About a more cheerful aspect of life

As I promised, this post will be about a more positive aspect of life than the previous one. So, right after the event detailed in my previous post, a traveller at the bus station asked me how to find the metro station he needed. I needed the same line, so we took the metro together. This was his first time in Berlin, in the framework of a larger first trip to Europe, so he was wondering what to see and whether I was willing to show him some Berlin basics. Alas, during the pretty long metro ride he learned what I had just gone through, so he was only expressing interest in hanging out together and see sights as opposed to wander around alone. The next they was Pentecoste Monday which meant that the archives were closed so I was free for sightseeing. I showed him some of the "must see" sights of Berlin, such as the Brandenburger Tor, Unter den Linden, Tiergarten, the Reichstag, the Museum Island, Alexanderplatz, we also bought some books in a flea market. Thanks to him I ended up having a good time on that day which had been predestined to be miserable for me. The mourning process continues of course, at the same time I appreciate that while we get so much hurt by our loved ones, strangers can put so much effort in making fellow human beings feel better. He even invited me for dinner, eating more than a spoonfool did not work yet. But still I had a nice afternoon and evening.

On the note of eating, the first real meal I had since the last weekend was the Shabbat dinner in the Paideia Alumni Conference in this weekend.  (Lack of sleep persists, I keep on using several night hours for work.)

The Paideia reunions always bring a lot of inspiration and fun. We had great programs with food for thought and I received a lot of emotioal support both from classmates who know me well, both from alumni of other cohorts who said they appreciated that I dared to write my previous blog post.  Since with my cohort we spent at least 8 hours five days a week together for 8 months during the studies in Stockholm, we really got to know each other. We live all over Europe, most of us see each other only once a year, but we continute discussions as if we were continuing discussions started a day ago. I think it is not even an exaggeration what someone said in the weekend, that Paideia reunions are like coming home. It does feel something like meeting a chosen family.


I started Paideia in August 2014, thus I know my Padeian friends since a little less than 3 years. During this time I broke up three times. It seems better to embrace that I am a person with lot of dramas, passions, joys and pains and events in my love life, even though as a teenager I expected my romantic life would be more "boring" and less dramatic. It seems that my self-image as the girl predestined for super-peaceful stabile life is too far away from reality. 
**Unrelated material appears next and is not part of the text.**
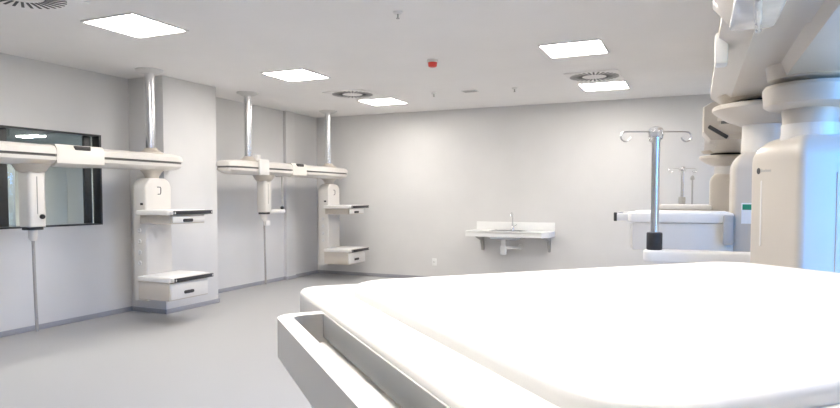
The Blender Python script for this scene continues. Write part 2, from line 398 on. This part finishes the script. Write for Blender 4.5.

Moses Maimonides Fellows, reunion 2 years after graduation

Well, here I might not look super cheerful, this session was about why we still don't speak Hebrew :)


Around 10 years ago someone who was at least 10 years older told me I would have happy relationships because I don't draw assholes in my life. This was true so far, however, no partner in my adult life accepted me as I really am, they loved me while hated some important characteristic  of mine (academic lifestyle, enthusiasm for  Jewish stuff, or leftiness, the worst is the one who did not even tell me what it was) which they tried to change. These are exactly the things though that I don't want to change. It is also true that except for one case, I could also not accept the partner's attitude to these traits.

It is also suggested that there should be more single time between two relationships than it occurs in my life. I am aware that if only a short time passes between two relationships, one's partner choice might be to a large extent a reflection on the previous disappointment. This is theory. The reality of life is that all relationships start only as dating and most dates don't turn into relationships. I dated significantly more guys than the number of those who became my boyfriends. It is just that as soon as I processed a break up enough to be able to trust people again and be interested, I date people without thinking of the perspective of a relationship and some dates still turn serious. Especially, when I am abroad and the guy lives there, so yes, there is a pattern here absolutely. Those extraterritorial situations make it super improbable that something durable would come out of them and this challange makes both of the involved super interested and invested in making it happen. I must say that while I can get romantically involved quite quickly, so can the boyfriends. The reason my single periods so far did not last much longer than the post-breakup depression is not that I thought they should not, I knew about the benefits of singleness, I think I just have too much feeling and thought  to share and there is demand for this in the world.